A History of the National Petroleum Council

978-1-58544-185-3 Cloth
6.12 x 9.25 x 0 in
312 pp. 21 line drawings.
Pub Date: 06/12/2002


  • Cloth $39.95
The National Petroleum Council (NPC) emerged out of the close cooperation between the petroleum industry and the federal government during World War II. An industry-financed advisory committee designed to work closely with the Department of the Interior, it enjoyed a remarkable independence from political or financial pressures. Including representatives of all phases of the petroleum business, the NPC could reach deep within the industry for information on vital issues. In the last fifty-plus years, the Council has evolved into a voice of the marketplace, analyzing conditions in the petroleum industry at the request of the government and publishing its findings in reports widely considered authoritative and useful.

Three uniquely qualified historians here chronicle the development and contributions of the NPC to both the energy industry and the American market. While technological advances, skyrocketing world demand, the rise of OPEC, and far-reaching regulatory initiatives have fundamentally transformed the petroleum industry's structure and operating environment, the National Petroleum Council has remained a reliable source of authoritative information. Joseph A. Pratt, William H. Becker, and William McClenahan, Jr., analyze the choices and strategies that have given the Council the adaptability and resilience to survive and remain important.

The authors look also at the actual reports generated by the Council—more than two hundred studies to date—and the impact they have had on both government and business. They examine the NPC's ability to tap information and personnel from all sectors of the industry and to fund from industry resources studies that would have exceeded the pockets of the federal government.
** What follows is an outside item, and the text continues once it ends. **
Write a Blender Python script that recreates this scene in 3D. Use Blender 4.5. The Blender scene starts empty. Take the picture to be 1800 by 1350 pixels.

They consider the way the Council has managed to encompass the varied viewpoints within a diverse, highly competitive industry, and particularly to bridge the sharp historical division between the "majors" and the "independents." Finally, the authors analyze the one political concern that has remained constant for the industry: antitrust.

This engagingly written book not only sheds light on the petroleum industry and its regulatory context, but also addresses the larger questions of the U.S. government's relations with the industries it regulates.